Originally Posted by
monkeyboy511
My apologies for not being more clear. It is my understanding when taking depreciation of an asset (consideraing both GAAP and FASB for Corporations, not LLC's, S-Corp's, etc..) a corporation is allowed to depreciate certain tangible assets for the purpose of reducing their tax burden on a scheduled bases - typically 1- 10 years. I liken the benefit of depreciation as a temporary "loan" from the Gov't. The Gov't loses revenue when allowing businesses to lower their taxable income (EBITA) owing to non-cash outlay associated with depreciation. Current Federal tax laws provide rules and regulations requiring corporations to "pay back" portions (in some cases all) of the amount depreciated in a defined period of time. The Gov't will get their money one way or another, or one may find themselves behind bars. The exact IRS Tax Code defining this requirement escapes me at the moment, however I am aware of the requirement to pay back, and/or account for the depreciation within in speciafied time period, (two fiscal years if I remember correctly or the sale (change of disposition of an asset)) at a corporate tax rate of 35% despite Federal corporate tax rate being 21% for FY23. That being said, F9 may have temporarily avoided taxes for FY23, but the chickens will be coming home to roost in the not too distant future. If F9 doesn't have the money to pay their tax burder, the Gov't could move to seize assets for the purpose of sale and ultimately payment of F9's debt to the Fed Gov't. and/or place a tax lein on property/assets.

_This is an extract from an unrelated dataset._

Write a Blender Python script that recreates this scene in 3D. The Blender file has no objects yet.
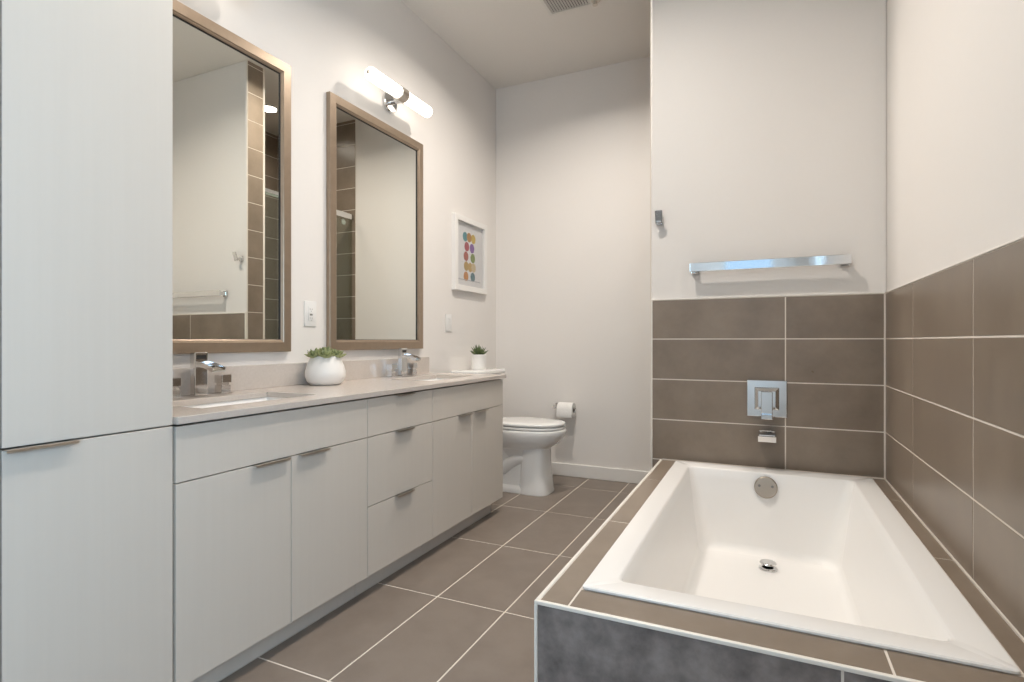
import bpy, bmesh, math, random
from mathutils import Vector, Matrix
random.seed(7)
S = bpy.context.scene
COL = S.collection
R = math.radians

# ------------------------------------------------------------------ camera
H = 1.04
cam_d = bpy.data.cameras.new('camera')
cam_d.sensor_width = 36.0
cam_d.lens = 548.6 / 1024 * 36.0
cam_d.clip_start = 0.02
cam = bpy.data.objects.new('camera', cam_d)
COL.objects.link(cam)
cam.location = (0, 0, H)
cam.rotation_euler = (R(90), 0, R(24.83))
S.camera = cam

# ------------------------------------------------------------------ dimensions
XW, XR = -2.004, 0.475            # vanity wall, tub side wall
YB, YT, YR = 4.02, 2.831, -2.0    # far wall, tub end wall, wall behind the camera
XS = -0.53                        # left end of the tub end wall
YS = 2.980                        # back of the tub end wall
ZC = 3.10
XF = -1.455                       # cabinet fronts
ZT = 0.8345                       # countertop
ZD = 0.444                        # tub deck
DX0, DY0 = -0.482, 1.165          # outer corner of the tub deck

# ------------------------------------------------------------------ world, exposure
w = bpy.data.worlds.new('sky')
S.world = w
w.use_nodes = True
bg = w.node_tree.nodes['Background']
bg.inputs[0].default_value = (0.52, 0.76, 1.0, 1)
bg.inputs[1].default_value = 9.5
S.view_settings.view_transform = 'Standard'
S.view_settings.look = 'None'
S.view_settings.gamma = 1
S.view_settings.exposure = -0.15
S.view_settings.use_curve_mapping = False
S.cycles.max_bounces = 10
S.cycles.diffuse_bounces = 7
S.cycles.glossy_bounces = 6
S.cycles.transparent_max_bounces = 12
S.cycles.caustics_reflective = False
S.cycles.caustics_refractive = False
S.cycles.sample_clamp_indirect = 4.0

WX0, WX1, WZ0, WZ1 = -0.52, 0.12, 0.95, 2.35      # window behind the camera
SY0, SY1, SZ0, SZ1 = -1.55, -0.05, 0.55, 2.25      # unseen window added in the right wall for daylight on the cabinets


def portal(size, loc, rot):
    pl = bpy.data.lights.new('window_portal', 'AREA')
    pl.shape = 'RECTANGLE'; pl.size, pl.size_y = size
    pl.cycles.is_portal = True
    po = bpy.data.objects.new('window_portal', pl)
    COL.objects.link(po)
    po.location = loc; po.rotation_euler = rot


portal((WX1 - WX0, WZ1 - WZ0), ((WX0 + WX1) / 2, YR - 0.05, (WZ0 + WZ1) / 2), (R(90), 0, 0))
portal((SY1 - SY0, SZ1 - SZ0), (XR + 0.05, (SY0 + SY1) / 2, (SZ0 + SZ1) / 2), (R(90), 0, R(90)))

LAMP_E = 2.6            # vanity tubes
WARM = (1.0, 0.925, 0.84)
ADDED_LIGHTS = [(-0.85, 0.35, 3), (-0.68, 1.70, 24), (-0.75, -0.9, 7), (-1.02, 2.90, 25), (0.0, 3.5, 5)]      # x, y, watts; unseen lights added to brighten the room


# ------------------------------------------------------------------ materials
def mat(name, col, rough=0.5, metal=0.0, spec=0.5, coat=0.0):
    m = bpy.data.materials.new(name)
    m.use_nodes = True
    b = m.node_tree.nodes['Principled BSDF']
    b.inputs['Base Color'].default_value = (*col, 1)
    b.inputs['Roughness'].default_value = rough
    b.inputs['Metallic'].default_value = metal
    b.inputs['Specular IOR Level'].default_value = spec
    b.inputs['Coat Weight'].default_value = coat
    return m


def mottle(m, c0, c1, scale=(4, 4, 4), detail=6, island=0.0, bump=0.0, rough=None, lo=0.35, hi=0.65):
    nt = m.node_tree; N = nt.nodes; L = nt.links
    b = N['Principled BSDF']
    tc = N.new('ShaderNodeTexCoord'); mp = N.new('ShaderNodeMapping')
    mp.inputs['Scale'].default_value = scale
    L.new(tc.outputs['Object'], mp.inputs[0])
    nz = N.new('ShaderNodeTexNoise'); nz.inputs['Scale'].default_value = 1.0
    nz.inputs['Detail'].default_value = detail; nz.inputs['Roughness'].default_value = 0.6
    L.new(mp.outputs[0], nz.inputs['Vector'])
    mr = N.new('ShaderNodeMapRange')
    mr.inputs[1].default_value = lo; mr.inputs[2].default_value = hi
    L.new(nz.outputs[0], mr.inputs[0])
    fac = mr.outputs[0]
    if island:
        g = N.new('ShaderNodeNewGeometry')
        mx = N.new('ShaderNodeMath'); mx.operation = 'MULTIPLY_ADD'
        mx.inputs[1].default_value = island
        L.new(g.outputs['Random Per Island'], mx.inputs[0]); L.new(fac, mx.inputs[2])
        fac = mx.outputs[0]
        off = N.new('ShaderNodeVectorMath'); off.operation = 'SCALE'
        off.inputs['Scale'].default_value = 13.0
        cb = N.new('ShaderNodeCombineXYZ')
        for k in range(3): L.new(g.outputs['Random Per Island'], cb.inputs[k])
        L.new(cb.outputs[0], off.inputs[0]); L.new(off.outputs[0], mp.inputs['Location'])
    mix = N.new('ShaderNodeMix'); mix.data_type = 'RGBA'
    mix.inputs[6].default_value = (*c0, 1); mix.inputs[7].default_value = (*c1, 1)
    L.new(fac, mix.inputs[0]); L.new(mix.outputs[2], b.inputs['Base Color'])
    if rough:
        r2 = N.new('ShaderNodeMapRange')
        r2.inputs[3].default_value = rough[0]; r2.inputs[4].default_value = rough[1]
        L.new(nz.outputs[0], r2.inputs[0]); L.new(r2.outputs[0], b.inputs['Roughness'])
    if bump:
        bp = N.new('ShaderNodeBump'); bp.inputs['Strength'].default_value = bump
        bp.inputs['Distance'].default_value = 0.002
        L.new(nz.outputs[0], bp.inputs['Height']); L.new(bp.outputs[0], b.inputs['Normal'])
    return m


def emitter(name, col, strength):
    m = mat(name, (0.9, 0.9, 0.88), 0.3)
    b = m.node_tree.nodes['Principled BSDF']
    b.inputs['Emission Color'].default_value = (*col, 1)
    b.inputs['Emission Strength'].default_value = strength
    return m


def thin_glass(name, tint, refl=0.08):
    m = bpy.data.materials.new(name); m.use_nodes = True
    nt = m.node_tree; N = nt.nodes; L = nt.links
    N.remove(N['Principled BSDF'])
    t = N.new('ShaderNodeBsdfTransparent'); t.inputs[0].default_value = (*tint, 1)
    g = N.new('ShaderNodeBsdfGlossy'); g.inputs['Roughness'].default_value = 0.02
    lw = N.new('ShaderNodeLayerWeight'); lw.inputs[0].default_value = 0.5
    pw = N.new('ShaderNodeMath'); pw.operation = 'POWER'; pw.inputs[1].default_value = 5.0
    f = N.new('ShaderNodeMath'); f.operation = 'MULTIPLY_ADD'; f.inputs[1].default_value = 0.9; f.inputs[2].default_value = refl * .5
    L.new(lw.outputs['Facing'], pw.inputs[0]); L.new(pw.outputs[0], f.inputs[0])
    mx = N.new('ShaderNodeMixShader')
    L.new(f.outputs[0], mx.inputs[0]); L.new(t.outputs[0], mx.inputs[1]); L.new(g.outputs[0], mx.inputs[2])
    L.new(mx.outputs[0], N['Material Output'].inputs[0])
    return m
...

It's a bit more complicated for publicly traded companies/SEC. *disclaimer: When I studied this stuff there were the "Big-6" accounting firms, now we have have the "Big-4", so my info may be a little dated.
I don’t disagree with anything you said BUT I don’t think that is what they did. Again, I can definitely be wrong here…
In the last three years we have had a loss. (225) 2020, (102) 2021, (37) 2022…(364M) ish in losses that are allowed to be deferred against future tax gains. Deferred tax assets. So our DTAs have ballooned up so much that there is a greater than 50% chance we won’t be able to produce enough profit to realize those DTAs in a timely manner despite them never expiring under current tax code. Since they are considered assets they have ballooned our company valuation inappropriately as they are phantom assets. As such there is a way to rectify the asset with a contra asset. The valuation allowance.
“To reconcile the balance sheet and the company’s actual value, a valuation allowance for the deferred tax assets reduces the value of the assets carried on the balance sheet. Removing these “phantom” assets reduces the distortion of company value, aligning values on the balance sheet more closely with the actual value of the business.” “
The offsetting credit is usually to the income tax expense, which has the effect of increasing it, thereby reducing net income.” -various websites
When this account was created It removed, or
more accurately balanced, 37M worth of DTAs. So despite making money in 2023 we now show a loss. This can be reversed at anytime if it appears we will be able to utilize all available DTAs. However, to do so we will have to show the reversal of the allowance as income again to be taxed appropriately.